╭──

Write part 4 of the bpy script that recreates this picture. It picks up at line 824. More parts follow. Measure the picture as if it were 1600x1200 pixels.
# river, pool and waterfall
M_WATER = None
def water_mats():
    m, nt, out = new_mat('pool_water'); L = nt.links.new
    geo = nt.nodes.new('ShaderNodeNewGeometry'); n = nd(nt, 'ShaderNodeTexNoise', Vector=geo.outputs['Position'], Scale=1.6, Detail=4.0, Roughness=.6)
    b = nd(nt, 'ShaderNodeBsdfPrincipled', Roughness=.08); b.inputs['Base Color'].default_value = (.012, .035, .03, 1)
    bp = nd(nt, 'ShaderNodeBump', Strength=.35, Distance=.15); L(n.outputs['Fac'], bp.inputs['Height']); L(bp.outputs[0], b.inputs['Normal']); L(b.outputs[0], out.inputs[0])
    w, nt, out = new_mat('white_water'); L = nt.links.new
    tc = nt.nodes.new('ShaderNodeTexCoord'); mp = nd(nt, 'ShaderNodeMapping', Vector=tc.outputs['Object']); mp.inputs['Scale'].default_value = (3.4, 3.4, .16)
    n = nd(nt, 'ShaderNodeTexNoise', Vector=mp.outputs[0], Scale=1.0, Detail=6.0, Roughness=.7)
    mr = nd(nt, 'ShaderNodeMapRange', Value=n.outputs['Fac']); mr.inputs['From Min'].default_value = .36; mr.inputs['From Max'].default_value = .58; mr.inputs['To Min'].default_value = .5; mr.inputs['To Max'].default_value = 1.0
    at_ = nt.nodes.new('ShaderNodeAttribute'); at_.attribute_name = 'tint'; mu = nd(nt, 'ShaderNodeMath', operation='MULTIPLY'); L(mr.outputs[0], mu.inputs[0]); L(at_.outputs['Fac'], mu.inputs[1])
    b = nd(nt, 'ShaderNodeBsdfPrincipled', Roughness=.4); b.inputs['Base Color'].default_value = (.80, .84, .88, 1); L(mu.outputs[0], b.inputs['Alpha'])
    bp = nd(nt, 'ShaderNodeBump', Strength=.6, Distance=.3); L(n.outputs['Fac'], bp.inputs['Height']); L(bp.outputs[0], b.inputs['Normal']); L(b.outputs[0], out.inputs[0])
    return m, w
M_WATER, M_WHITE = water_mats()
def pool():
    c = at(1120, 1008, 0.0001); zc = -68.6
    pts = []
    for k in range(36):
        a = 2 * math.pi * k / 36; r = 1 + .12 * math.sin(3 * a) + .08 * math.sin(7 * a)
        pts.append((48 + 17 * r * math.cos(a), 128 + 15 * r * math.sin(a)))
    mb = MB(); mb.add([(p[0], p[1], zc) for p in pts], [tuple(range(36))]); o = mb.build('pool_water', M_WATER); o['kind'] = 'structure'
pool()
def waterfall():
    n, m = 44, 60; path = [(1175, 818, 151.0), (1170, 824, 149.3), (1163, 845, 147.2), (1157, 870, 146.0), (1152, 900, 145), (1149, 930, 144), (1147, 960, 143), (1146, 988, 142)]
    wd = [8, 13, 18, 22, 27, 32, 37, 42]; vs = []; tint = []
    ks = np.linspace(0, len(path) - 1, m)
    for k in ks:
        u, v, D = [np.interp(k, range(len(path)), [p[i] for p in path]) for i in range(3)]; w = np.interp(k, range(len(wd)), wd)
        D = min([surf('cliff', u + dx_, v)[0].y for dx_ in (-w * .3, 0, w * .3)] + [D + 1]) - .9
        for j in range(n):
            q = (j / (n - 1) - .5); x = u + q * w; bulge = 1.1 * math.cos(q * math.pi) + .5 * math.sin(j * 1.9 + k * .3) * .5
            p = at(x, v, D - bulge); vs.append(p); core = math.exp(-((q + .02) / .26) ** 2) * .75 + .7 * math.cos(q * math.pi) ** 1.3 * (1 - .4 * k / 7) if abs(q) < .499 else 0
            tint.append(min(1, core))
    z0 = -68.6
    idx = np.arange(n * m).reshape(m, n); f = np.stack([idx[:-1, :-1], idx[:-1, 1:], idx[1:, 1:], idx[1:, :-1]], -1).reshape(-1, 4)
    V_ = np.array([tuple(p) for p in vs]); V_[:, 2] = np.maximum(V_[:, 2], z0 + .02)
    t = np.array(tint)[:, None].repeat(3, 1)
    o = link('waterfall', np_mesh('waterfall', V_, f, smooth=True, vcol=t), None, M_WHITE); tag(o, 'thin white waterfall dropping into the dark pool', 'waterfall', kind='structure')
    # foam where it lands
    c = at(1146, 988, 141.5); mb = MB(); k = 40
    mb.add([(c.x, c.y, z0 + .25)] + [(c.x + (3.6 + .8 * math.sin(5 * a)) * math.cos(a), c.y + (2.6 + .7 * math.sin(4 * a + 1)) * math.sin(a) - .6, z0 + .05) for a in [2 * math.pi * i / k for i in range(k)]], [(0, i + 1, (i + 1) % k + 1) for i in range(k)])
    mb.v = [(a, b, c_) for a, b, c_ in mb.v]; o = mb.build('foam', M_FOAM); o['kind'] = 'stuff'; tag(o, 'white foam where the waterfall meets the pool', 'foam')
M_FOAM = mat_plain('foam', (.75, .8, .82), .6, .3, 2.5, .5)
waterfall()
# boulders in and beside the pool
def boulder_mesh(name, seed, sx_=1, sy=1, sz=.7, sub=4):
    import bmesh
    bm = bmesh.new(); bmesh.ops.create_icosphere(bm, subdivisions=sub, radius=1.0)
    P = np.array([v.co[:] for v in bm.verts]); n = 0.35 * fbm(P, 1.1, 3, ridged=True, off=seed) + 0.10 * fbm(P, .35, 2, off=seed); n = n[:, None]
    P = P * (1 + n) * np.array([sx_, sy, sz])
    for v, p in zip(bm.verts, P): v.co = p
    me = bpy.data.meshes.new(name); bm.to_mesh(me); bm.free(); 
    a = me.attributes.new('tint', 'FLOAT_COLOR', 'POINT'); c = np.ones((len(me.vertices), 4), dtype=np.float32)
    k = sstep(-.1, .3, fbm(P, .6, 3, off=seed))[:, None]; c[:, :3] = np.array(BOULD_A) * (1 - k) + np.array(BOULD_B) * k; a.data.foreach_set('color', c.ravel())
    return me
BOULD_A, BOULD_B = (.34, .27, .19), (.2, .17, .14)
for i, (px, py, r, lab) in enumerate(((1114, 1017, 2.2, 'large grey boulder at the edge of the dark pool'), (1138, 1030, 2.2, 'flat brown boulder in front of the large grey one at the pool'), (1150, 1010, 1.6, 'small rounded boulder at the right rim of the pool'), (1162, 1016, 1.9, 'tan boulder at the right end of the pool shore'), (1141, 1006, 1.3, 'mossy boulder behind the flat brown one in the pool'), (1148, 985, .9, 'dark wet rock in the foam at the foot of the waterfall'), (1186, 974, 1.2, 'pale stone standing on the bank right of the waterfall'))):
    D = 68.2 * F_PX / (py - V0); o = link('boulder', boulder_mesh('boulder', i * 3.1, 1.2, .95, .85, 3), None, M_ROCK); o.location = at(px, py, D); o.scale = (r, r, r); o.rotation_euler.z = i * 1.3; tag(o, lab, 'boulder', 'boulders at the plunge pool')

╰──

■ **TASK GOAL**:
Restate the listing above word for word.

■ **EXERCISE ANSWER**:
Write part 4 of the bpy script that recreates this picture. It picks up at line 824. More parts follow. Measure the picture as if it were 1600x1200 pixels.
# river, pool and waterfall
M_WATER = None
def water_mats():
    m, nt, out = new_mat('pool_water'); L = nt.links.new
    geo = nt.nodes.new('ShaderNodeNewGeometry'); n = nd(nt, 'ShaderNodeTexNoise', Vector=geo.outputs['Position'], Scale=1.6, Detail=4.0, Roughness=.6)
    b = nd(nt, 'ShaderNodeBsdfPrincipled', Roughness=.08); b.inputs['Base Color'].default_value = (.012, .035, .03, 1)
    bp = nd(nt, 'ShaderNodeBump', Strength=.35, Distance=.15); L(n.outputs['Fac'], bp.inputs['Height']); L(bp.outputs[0], b.inputs['Normal']); L(b.outputs[0], out.inputs[0])
    w, nt, out = new_mat('white_water'); L = nt.links.new
    tc = nt.nodes.new('ShaderNodeTexCoord'); mp = nd(nt, 'ShaderNodeMapping', Vector=tc.outputs['Object']); mp.inputs['Scale'].default_value = (3.4, 3.4, .16)
    n = nd(nt, 'ShaderNodeTexNoise', Vector=mp.outputs[0], Scale=1.0, Detail=6.0, Roughness=.7)
    mr = nd(nt, 'ShaderNodeMapRange', Value=n.outputs['Fac']); mr.inputs['From Min'].default_value = .36; mr.inputs['From Max'].default_value = .58; mr.inputs['To Min'].default_value = .5; mr.inputs['To Max'].default_value = 1.0
    at_ = nt.nodes.new('ShaderNodeAttribute'); at_.attribute_name = 'tint'; mu = nd(nt, 'ShaderNodeMath', operation='MULTIPLY'); L(mr.outputs[0], mu.inputs[0]); L(at_.outputs['Fac'], mu.inputs[1])
    b = nd(nt, 'ShaderNodeBsdfPrincipled', Roughness=.4); b.inputs['Base Color'].default_value = (.80, .84, .88, 1); L(mu.outputs[0], b.inputs['Alpha'])
    bp = nd(nt, 'ShaderNodeBump', Strength=.6, Distance=.3); L(n.outputs['Fac'], bp.inputs['Height']); L(bp.outputs[0], b.inputs['Normal']); L(b.outputs[0], out.inputs[0])
    return m, w
M_WATER, M_WHITE = water_mats()
def pool():
    c = at(1120, 1008, 0.0001); zc = -68.6
    pts = []
    for k in range(36):
        a = 2 * math.pi * k / 36; r = 1 + .12 * math.sin(3 * a) + .08 * math.sin(7 * a)
        pts.append((48 + 17 * r * math.cos(a), 128 + 15 * r * math.sin(a)))
    mb = MB(); mb.add([(p[0], p[1], zc) for p in pts], [tuple(range(36))]); o = mb.build('pool_water', M_WATER); o['kind'] = 'structure'
pool()
def waterfall():
    n, m = 44, 60; path = [(1175, 818, 151.0), (1170, 824, 149.3), (1163, 845, 147.2), (1157, 870, 146.0), (1152, 900, 145), (1149, 930, 144), (1147, 960, 143), (1146, 988, 142)]
    wd = [8, 13, 18, 22, 27, 32, 37, 42]; vs = []; tint = []
    ks = np.linspace(0, len(path) - 1, m)
    for k in ks:
        u, v, D = [np.interp(k, range(len(path)), [p[i] for p in path]) for i in range(3)]; w = np.interp(k, range(len(wd)), wd)
        D = min([surf('cliff', u + dx_, v)[0].y for dx_ in (-w * .3, 0, w * .3)] + [D + 1]) - .9
        for j in range(n):
            q = (j / (n - 1) - .5); x = u + q * w; bulge = 1.1 * math.cos(q * math.pi) + .5 * math.sin(j * 1.9 + k * .3) * .5
            p = at(x, v, D - bulge); vs.append(p); core = math.exp(-((q + .02) / .26) ** 2) * .75 + .7 * math.cos(q * math.pi) ** 1.3 * (1 - .4 * k / 7) if abs(q) < .499 else 0
            tint.append(min(1, core))
    z0 = -68.6
    idx = np.arange(n * m).reshape(m, n); f = np.stack([idx[:-1, :-1], idx[:-1, 1:], idx[1:, 1:], idx[1:, :-1]], -1).reshape(-1, 4)
    V_ = np.array([tuple(p) for p in vs]); V_[:, 2] = np.maximum(V_[:, 2], z0 + .02)
    t = np.array(tint)[:, None].repeat(3, 1)
    o = link('waterfall', np_mesh('waterfall', V_, f, smooth=True, vcol=t), None, M_WHITE); tag(o, 'thin white waterfall dropping into the dark pool', 'waterfall', kind='structure')
    # foam where it lands
    c = at(1146, 988, 141.5); mb = MB(); k = 40
    mb.add([(c.x, c.y, z0 + .25)] + [(c.x + (3.6 + .8 * math.sin(5 * a)) * math.cos(a), c.y + (2.6 + .7 * math.sin(4 * a + 1)) * math.sin(a) - .6, z0 + .05) for a in [2 * math.pi * i / k for i in range(k)]], [(0, i + 1, (i + 1) % k + 1) for i in range(k)])
    mb.v = [(a, b, c_) for a, b, c_ in mb.v]; o = mb.build('foam', M_FOAM); o['kind'] = 'stuff'; tag(o, 'white foam where the waterfall meets the pool', 'foam')
M_FOAM = mat_plain('foam', (.75, .8, .82), .6, .3, 2.5, .5)
waterfall()
# boulders in and beside the pool
def boulder_mesh(name, seed, sx_=1, sy=1, sz=.7, sub=4):
    import bmesh
    bm = bmesh.new(); bmesh.ops.create_icosphere(bm, subdivisions=sub, radius=1.0)
    P = np.array([v.co[:] for v in bm.verts]); n = 0.35 * fbm(P, 1.1, 3, ridged=True, off=seed) + 0.10 * fbm(P, .35, 2, off=seed); n = n[:, None]
    P = P * (1 + n) * np.array([sx_, sy, sz])
    for v, p in zip(bm.verts, P): v.co = p
    me = bpy.data.meshes.new(name); bm.to_mesh(me); bm.free(); 
    a = me.attributes.new('tint', 'FLOAT_COLOR', 'POINT'); c = np.ones((len(me.vertices), 4), dtype=np.float32)
    k = sstep(-.1, .3, fbm(P, .6, 3, off=seed))[:, None]; c[:, :3] = np.array(BOULD_A) * (1 - k) + np.array(BOULD_B) * k; a.data.foreach_set('color', c.ravel())
    return me
BOULD_A, BOULD_B = (.34, .27, .19), (.2, .17, .14)
for i, (px, py, r, lab) in enumerate(((1114, 1017, 2.2, 'large grey boulder at the edge of the dark pool'), (1138, 1030, 2.2, 'flat brown boulder in front of the large grey one at the pool'), (1150, 1010, 1.6, 'small rounded boulder at the right rim of the pool'), (1162, 1016, 1.9, 'tan boulder at the right end of the pool shore'), (1141, 1006, 1.3, 'mossy boulder behind the flat brown one in the pool'), (1148, 985, .9, 'dark wet rock in the foam at the foot of the waterfall'), (1186, 974, 1.2, 'pale stone standing on the bank right of the waterfall'))):
    D = 68.2 * F_PX / (py - V0); o = link('boulder', boulder_mesh('boulder', i * 3.1, 1.2, .95, .85, 3), None, M_ROCK); o.location = at(px, py, D); o.scale = (r, r, r); o.rotation_euler.z = i * 1.3; tag(o, lab, 'boulder', 'boulders at the plunge pool')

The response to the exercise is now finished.